Starting at the first line of the data below, write out each line exactly until you reach the line containing "def W(s, n, z=0.0): return", and include that line too.

>> Begin DATA SHOWN

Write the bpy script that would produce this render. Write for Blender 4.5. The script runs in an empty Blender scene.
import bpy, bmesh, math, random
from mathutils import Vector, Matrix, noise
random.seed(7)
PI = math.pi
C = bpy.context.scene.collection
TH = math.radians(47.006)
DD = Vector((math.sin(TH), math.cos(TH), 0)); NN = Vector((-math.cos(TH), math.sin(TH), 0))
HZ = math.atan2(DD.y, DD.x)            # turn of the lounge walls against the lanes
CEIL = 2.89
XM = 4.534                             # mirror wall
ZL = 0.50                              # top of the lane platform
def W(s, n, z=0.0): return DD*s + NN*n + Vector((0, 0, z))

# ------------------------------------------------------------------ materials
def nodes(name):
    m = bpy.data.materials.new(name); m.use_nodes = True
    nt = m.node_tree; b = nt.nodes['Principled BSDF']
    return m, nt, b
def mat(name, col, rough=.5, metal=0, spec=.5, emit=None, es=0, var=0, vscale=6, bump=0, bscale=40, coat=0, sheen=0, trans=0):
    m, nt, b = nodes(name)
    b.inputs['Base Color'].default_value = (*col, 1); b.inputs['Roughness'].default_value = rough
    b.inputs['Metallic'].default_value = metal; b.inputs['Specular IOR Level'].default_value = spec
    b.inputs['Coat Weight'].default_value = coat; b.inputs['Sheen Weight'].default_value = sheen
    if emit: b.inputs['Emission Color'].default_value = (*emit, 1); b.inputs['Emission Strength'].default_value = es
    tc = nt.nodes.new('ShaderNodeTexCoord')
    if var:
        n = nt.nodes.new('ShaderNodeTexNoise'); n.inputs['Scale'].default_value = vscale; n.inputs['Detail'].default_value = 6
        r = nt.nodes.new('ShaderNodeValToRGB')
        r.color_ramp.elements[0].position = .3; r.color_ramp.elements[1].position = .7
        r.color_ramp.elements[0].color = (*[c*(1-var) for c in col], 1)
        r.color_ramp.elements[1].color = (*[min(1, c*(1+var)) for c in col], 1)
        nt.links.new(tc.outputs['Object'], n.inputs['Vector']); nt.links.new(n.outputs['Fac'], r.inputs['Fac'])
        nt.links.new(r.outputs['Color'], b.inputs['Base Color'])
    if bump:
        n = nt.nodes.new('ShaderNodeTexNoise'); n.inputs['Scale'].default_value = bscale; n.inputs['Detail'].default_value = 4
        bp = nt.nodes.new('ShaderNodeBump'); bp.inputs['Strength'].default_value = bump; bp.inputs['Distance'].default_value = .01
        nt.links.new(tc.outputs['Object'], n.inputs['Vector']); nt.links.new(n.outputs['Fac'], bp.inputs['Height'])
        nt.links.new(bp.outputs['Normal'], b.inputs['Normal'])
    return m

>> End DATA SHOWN

#### TASK OUTPUT:
Write the bpy script that would produce this render. Write for Blender 4.5. The script runs in an empty Blender scene.
import bpy, bmesh, math, random
from mathutils import Vector, Matrix, noise
random.seed(7)
PI = math.pi
C = bpy.context.scene.collection
TH = math.radians(47.006)
DD = Vector((math.sin(TH), math.cos(TH), 0)); NN = Vector((-math.cos(TH), math.sin(TH), 0))
HZ = math.atan2(DD.y, DD.x)            # turn of the lounge walls against the lanes
CEIL = 2.89
XM = 4.534                             # mirror wall
ZL = 0.50                              # top of the lane platform
def W(s, n, z=0.0): return DD*s + NN*n + Vector((0, 0, z))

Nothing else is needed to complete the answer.